Now let’s jump to the second time the word holy is used. In Exodus 3:5, God spoke to Moses through the burning bush that was NOT being destroyed by the fire. “Do not come any closer,” God said, “Take off your sandals, for the place where you are standing is holy ground.” God told Moses, the place you are standing is holy ground.
How was the ground made holy? It was God’s relationship with the ground that made the ground holy.
How was the 7th day made holy? It was God’s relationship with the day that made the day holy.
When we talk about holiness during this series, we are not talking about legalistic list of rules of dos and don’ts. Nor are we talking about something that only certain Christians experience. Holiness is actually something that we are all called to experience, because we all have access to God.
And remember: anything or any person that is holy, is only holy because of its relationship to God. We do not make ourselves holy, God makes us holy.
God is holy and God offers holiness to us. God accomplishes holiness in us. We just cooperate with God in making us holy as we love God, love others, and love ourselves.
There is a common misconception out there that God can't stand to be around sin. In reality, however, it is just the opposite: Sin can't stand to be around God!
Jesus demonstrates God has no problem touching the impure or unclean. Jesus demonstrates the fact that God’s habit is to go towards the people who are impure and unclean and heal them, purify them. Jesus demonstrates that God actually makes friends with sinners! Did you know that was a reputation of Jesus? Jesus was known as a friend of Tax Collectors and Sinners! The religious leaders despised Jesus for that.
It's important for us to realize that God is not afraid of our sin. God has never felt insecure or afraid of our sin. Our God who is perfect, beautiful, powerful, compassionate, gracious, slow-to-anger, abounding in faithful love, forgiving and just, never retreats from us when we sin. He pursues us even when we sin.
One way to define or visualize sin is as ruptured relationship. When we sin, we are moving away from God. But God is in the business of restoration. God is the perfect Father; He is always ready to welcome us back to him.
No matter how badly you think you have messed up, no matter how lost you think you are, God never loses track of you. There is actually no place you can go where God is not there—we read this in Psalm 139:
7 Where can I go from your Spirit?
Where can I flee from your presence?
8 If I go up to the heavens, you are there;
if I make my bed in the depths, you are there.

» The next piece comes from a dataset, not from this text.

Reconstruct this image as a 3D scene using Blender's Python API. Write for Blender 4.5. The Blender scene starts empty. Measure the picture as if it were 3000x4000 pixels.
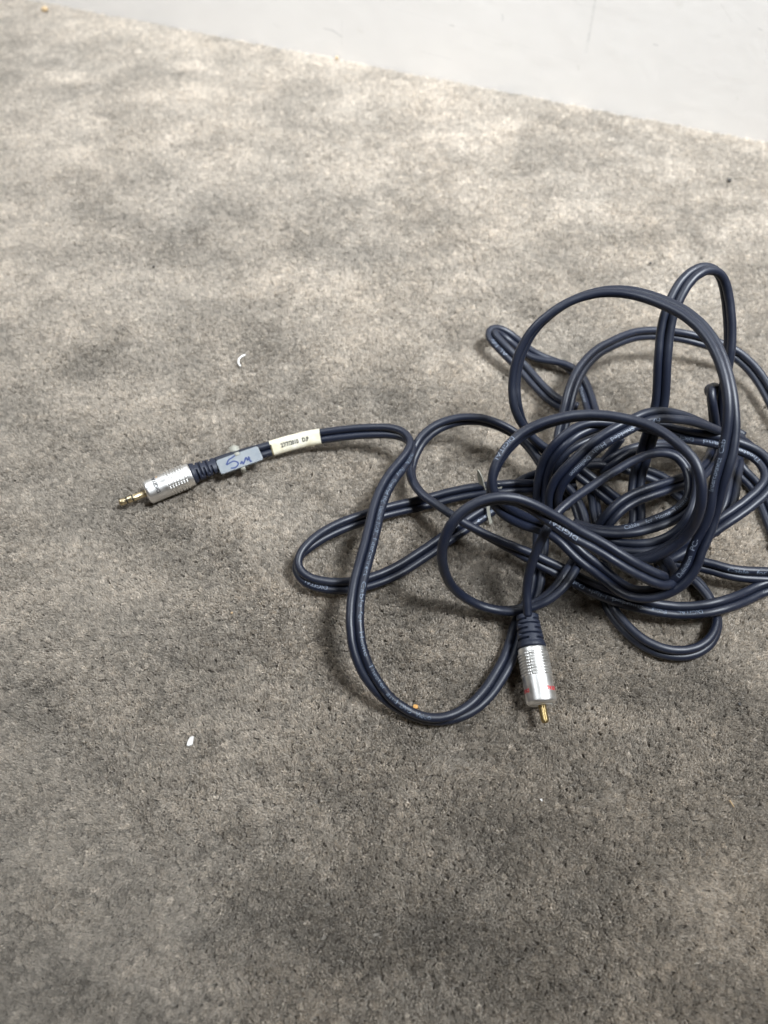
import bpy, bmesh, math, random
import numpy as np
from mathutils import Vector, Matrix, noise
random.seed(7); rng = np.random.default_rng(7)
R = math.radians
S = bpy.context.scene
C = S.collection
MM = 0.001

# ------------------------------------------------------------------ camera
CAMPOS = Vector((0, 0, 317)) * MM
cd = bpy.data.cameras.new('camera'); cam = bpy.data.objects.new('camera', cd); C.objects.link(cam)
cam.location = CAMPOS; cam.rotation_euler = (R(90 - 58), 0, 0)
cd.sensor_fit = 'VERTICAL'; cd.sensor_height = 34.6; cd.sensor_width = 25.95; cd.lens = 25.0
cd.clip_start = 0.01; cd.clip_end = 50
cd.dof.use_dof = True; cd.dof.focus_distance = 0.335; cd.dof.aperture_fstop = 7.0
S.camera = cam
# ------------------------------------------------------------------ world and lamps (an indoor room with ceiling lights)
W = bpy.data.worlds.new('World'); S.world = W; W.use_nodes = True
W.node_tree.nodes['Background'].inputs[0].default_value = (1, 0.82, 0.64, 1)
W.node_tree.nodes['Background'].inputs[1].default_value = 0.074
def area(name, loc, target, size, power, col, spread):
    l = bpy.data.lights.new(name, 'AREA'); l.shape = 'RECTANGLE'; l.size = size[0]; l.size_y = size[1]
    l.energy = power; l.color = col; l.spread = R(spread)
    o = bpy.data.objects.new(name, l); C.objects.link(o); o.location = loc
    o.rotation_euler = (Vector(target) - Vector(loc)).to_track_quat('-Z', 'Y').to_euler()
    return o
area('ceiling_lamp', (-0.95, 0.58, 1.30), (0.03, 0.84, 0), (0.46, 0.32), 4.6, (0.89, 0.945, 1), 61)
area('ceiling_lamp', (0.72, 0.10, 1.50), (0.18, 0.67, 0), (0.46, 0.32), 11.8, (0.89, 0.945, 1), 62)
S.view_settings.view_transform = 'Standard'; S.view_settings.look = 'None'
S.view_settings.exposure = 0; S.view_settings.gamma = 1
S.cycles.max_bounces = 6; S.cycles.diffuse_bounces = 3; S.cycles.glossy_bounces = 3

# ------------------------------------------------------------------ helpers
def mat(name, col=(.5, .5, .5), rough=.5, metal=0, **kw):
    m = bpy.data.materials.new(name); m.use_nodes = True
    p = m.node_tree.nodes['Principled BSDF']
    p.inputs['Base Color'].default_value = (*col, 1); p.inputs['Roughness'].default_value = rough
    p.inputs['Metallic'].default_value = metal
    for k, v in kw.items(): p.inputs[k.replace('_', ' ')].default_value = v
    return m
def nd(m, t, **kw):
    n = m.node_tree.nodes.new(t)
    for k, v in kw.items(): setattr(n, k, v)
    return n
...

9 If I rise on the wings of the dawn,
if I settle on the far side of the sea,
10 even there your hand will guide me,
your right hand will hold me fast.
11 If I say, “Surely the darkness will hide me
and the light become night around me,”
12 even the darkness will not be dark to you;
the night will shine like the day,
for darkness is as light to you.
The Holy Spirit is never petty. Even when we retreat, God does not move on from us or give up on us.
May this be an encouragement to all of us who have felt far from God, for anyone with a loved one that has kept their distance from God, for anyone who has been driven away from God. God is not afraid of our sin; sin is afraid of God.